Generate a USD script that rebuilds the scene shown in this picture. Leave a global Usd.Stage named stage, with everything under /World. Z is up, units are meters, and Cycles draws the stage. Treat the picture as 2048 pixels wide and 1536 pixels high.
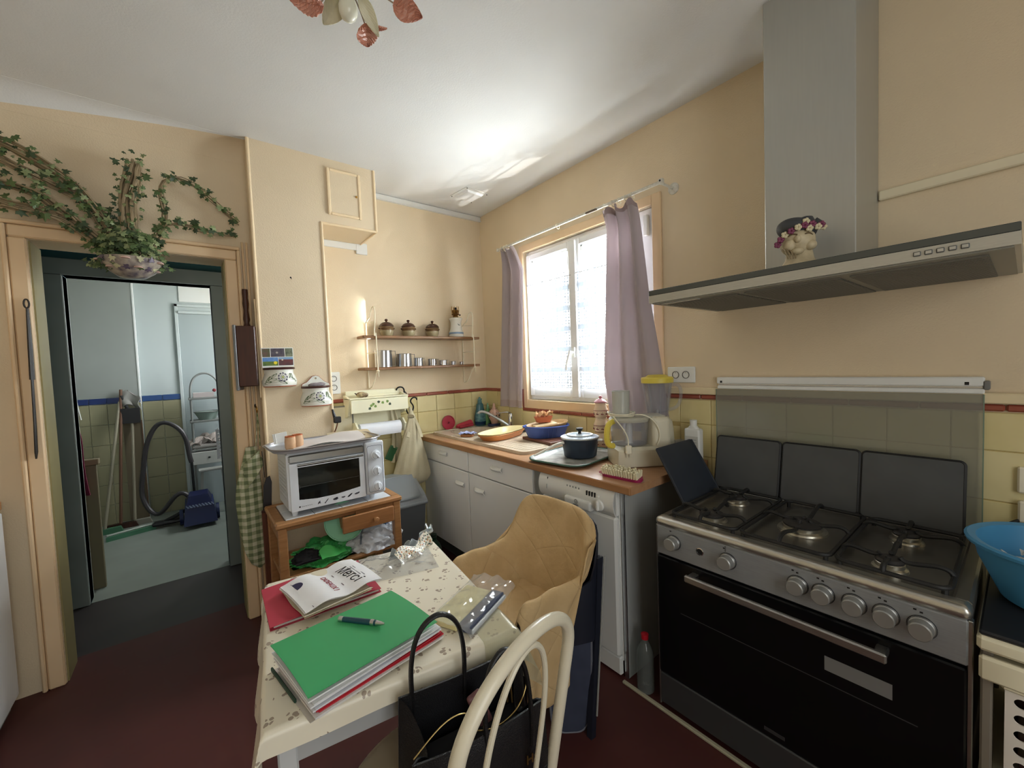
import math, random, numpy as np, trimesh, usdkit, meshkit
import manifold3d as m3
from shapely.geometry import Polygon, Point, box as sbox
from shapely import affinity
from pxr import Usd, UsdGeom, UsdLux, Gf, Sdf, UsdShade

stage = Usd.Stage.CreateInMemory()
UsdGeom.SetStageUpAxis(stage, 'Z'); UsdGeom.SetStageMetersPerUnit(stage, 1.0)
world = UsdGeom.Xform.Define(stage, '/World'); stage.SetDefaultPrim(world.GetPrim())
UsdGeom.Scope.Define(stage, '/World/Looks')
PI = math.pi
rng = random.Random(7)

# ---------------------------------------------------------------- camera, sky, light, exposure
CAM = (-2.0999623, -3.0310220, 1.4302509)
ROLL, TILT, YAW = -2.2217842, 87.3887783, -38.3194982
FOCAL_PX = 815.26
EXPOSURE = 1.42
cam = UsdGeom.Camera.Define(stage, '/World/camera')
_c = trimesh.transformations.rotation_matrix
_m = _c(math.radians(YAW), [0, 0, 1]) @ _c(math.radians(TILT), [1, 0, 0]) @ _c(math.radians(ROLL), [0, 0, 1])
_m[:3, 3] = CAM
cam.AddTransformOp().Set(Gf.Matrix4d(*_m.T.ravel().tolist()))
cam.CreateHorizontalApertureAttr(36.0); cam.CreateVerticalApertureAttr(27.0)
cam.CreateFocalLengthAttr(36.0 * FOCAL_PX / 2048)
cam.CreateClippingRangeAttr((0.03, 200.0)); cam.CreateExposureAttr(EXPOSURE)

def rect_light(name, loc, rot, w, h, power, color):
    l = UsdLux.RectLight.Define(stage, '/World/' + name)
    l.CreateWidthAttr(w); l.CreateHeightAttr(h); l.CreateIntensityAttr(power); l.CreateColorAttr(Gf.Vec3f(*color))
    x = UsdGeom.Xformable(l); x.AddTranslateOp().Set(Gf.Vec3d(*loc)); x.AddRotateXYZOp().Set(Gf.Vec3f(*rot))
    return l
# overcast sky through the window; an unseen source behind the camera lights the rest of the room
dome = UsdLux.DomeLight.Define(stage, '/World/sky'); dome.CreateIntensityAttr(1.6); dome.CreateColorAttr(Gf.Vec3f(.93, .97, 1.0))
rect_light('window_daylight', (0.34, -1.13, 1.78), (0, 70, 0), 1.15, 1.15, 13.5, (.87, .96, 1.0))
# out-of-view light for reflected sunlight from the yard, placed to streak the ceiling
glint = UsdLux.DiskLight.Define(stage, '/World/unseen_yard_glint'); glint.CreateRadiusAttr(.05); glint.CreateIntensityAttr(2200.0); glint.CreateColorAttr(Gf.Vec3f(1, .98, .93))
_g = np.eye(4); _g[:3, :3] = trimesh.geometry.align_vectors([0, 0, -1], np.array([-1.4, 2.0, 2.3]) / np.linalg.norm([-1.4, 2.0, 2.3]))[:3, :3]; _g[:3, 3] = (1.4, -3.05, -.50)
UsdGeom.Xformable(glint).AddTransformOp().Set(Gf.Matrix4d(*_g.T.ravel().tolist()))
rect_light('unseen_rear_light', (-1.9, -4.5, 1.5), (90, 0, 0), 1.3, 1.8, 1.25, (.94, .975, .97))  # out of view behind the camera, lights the pier and right wall
rect_light('added_passage_light', (-1.05, .38, 1.7), (0, 90, 0), 0.5, 0.9, 1.8, (.97, 1.0, .96))  # added light, no source seen, lifts the dark passage walls
rect_light('unseen_scullery_light', (-1.2, 1.9, 1.9), (0, 90, 0), 0.8, 0.8, .62, (.96, 1.0, .98))  # source out of view, lights the back room from its right side

# ---------------------------------------------------------------- helpers
def lin(c):
    c = np.array(c, float) / 255
    return tuple(np.where(c <= .04045, c / 12.92, ((c + .055) / 1.055) ** 2.4))
def mat(name, c, r=.5, metal=0., c2=None, scale=6., stretch=(1, 1, 1), bump=0., bscale=60., detail=3., spec=.5, **kw):
    """plain procedural paint: colour c, drifting to c2 by noise, with fine relief"""
    n = {'p': ('principled_bsdf', dict(base_color=lin(c), roughness=r, metallic=metal, specular_ior_level=spec, **kw))}
    L = []
    if c2 is not None or bump:
        n['t'] = ('texture_coordinate', {}); n['m'] = ('mapping', {'scale': stretch}); L += [('t.object', 'm.vector')]
    if c2 is not None:
        n['n'] = ('noise_texture', {'scale': scale, 'detail': detail}); n['r'] = ('rgb_ramp', {'ramp': [(.3, lin(c)), (.7, lin(c2))]})
        L += [('m.vector', 'n.vector'), ('n.fac', 'r.fac'), ('r.color', 'p.base_color')]
    if bump:
        n['b'] = ('noise_texture', {'scale': bscale, 'detail': 2.}); n['u'] = ('bump', {'strength': bump, 'distance': .004})
        L += [('m.vector', 'b.vector'), ('b.fac', 'u.height'), ('u.normal', 'p.normal')]
    return usdkit.material(stage, '/World/Looks/' + name, n, L, surface='p.BSDF')
def glass(name, c=(255, 255, 255), rough=.02, tint=(1, 1, 1), fac=None, base=.04):
    """thin clear sheet: see-through head-on, mirror-like at grazing angles; fac adds a milky film"""
    n = {'a': ('transparent_bsdf', {'color': tint}), 'g': ('glossy_bsdf', {'color': (1, 1, 1), 'roughness': rough}), 'w': ('layer_weight', {'blend': .5}), 'q': ('math', {'math_type': 'power', 'value2': 4.}), 'k': ('math', {'math_type': 'multiply_add', 'value2': .5, 'value3': base}), 'x': ('mix_closure', {})}
    L = [('a.BSDF', 'x.closure1'), ('g.BSDF', 'x.closure2'), ('w.facing', 'q.value1'), ('q.value', 'k.value1'), ('k.value', 'x.fac')]
    if fac is not None:
        n['d'] = ('diffuse_bsdf', {'color': lin(c)}); n['y'] = ('mix_closure', {'fac': fac})
        L += [('x.closure', 'y.closure1'), ('d.BSDF', 'y.closure2')]
        return usdkit.material(stage, '/World/Looks/' + name, n, L, surface='y.closure')
    return usdkit.material(stage, '/World/Looks/' + name, n, L, surface='x.closure')
def cat(*ms):
    ms = [tm(m) for m in (ms[0] if len(ms) == 1 and isinstance(ms[0], (list, tuple)) else ms)]
    return trimesh.util.concatenate(ms)
def tm(m):
    if hasattr(m, 'to_mesh'):
        q = m.to_mesh(); return trimesh.Trimesh(q.vert_properties[:, :3], q.tri_verts, process=False)
    return m
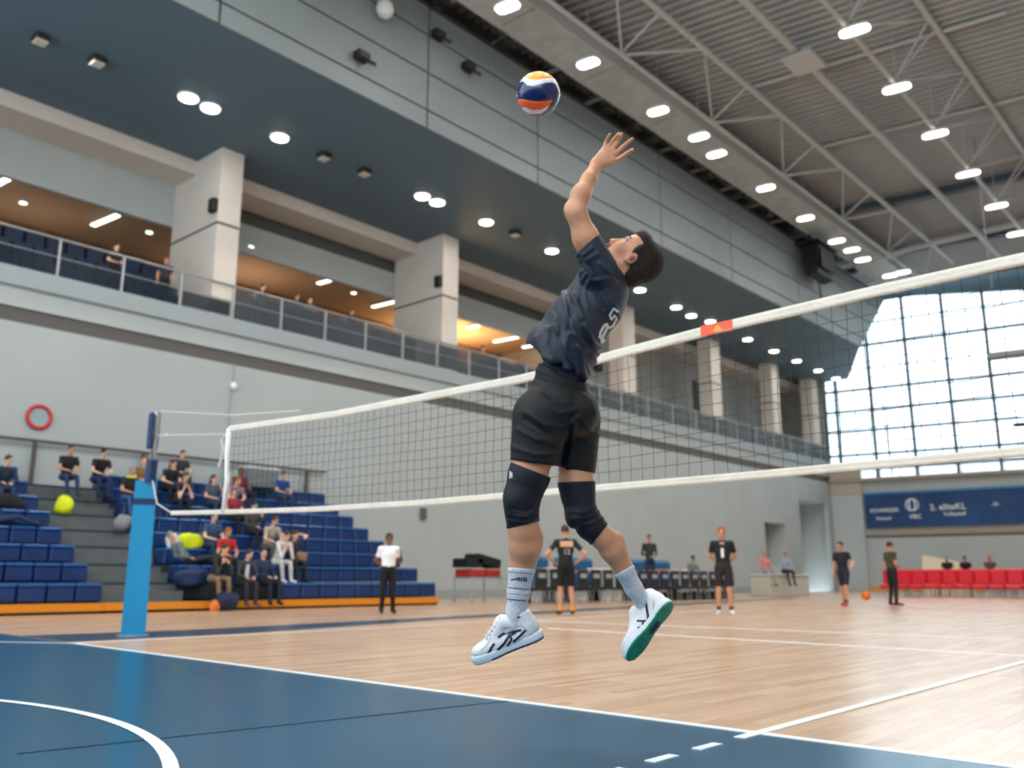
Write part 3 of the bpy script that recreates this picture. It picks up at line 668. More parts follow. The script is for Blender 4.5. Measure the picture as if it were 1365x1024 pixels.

_____

__Written task__
Only a number is wanted: how many lines of the data above contain "this"?

__Task solution__
2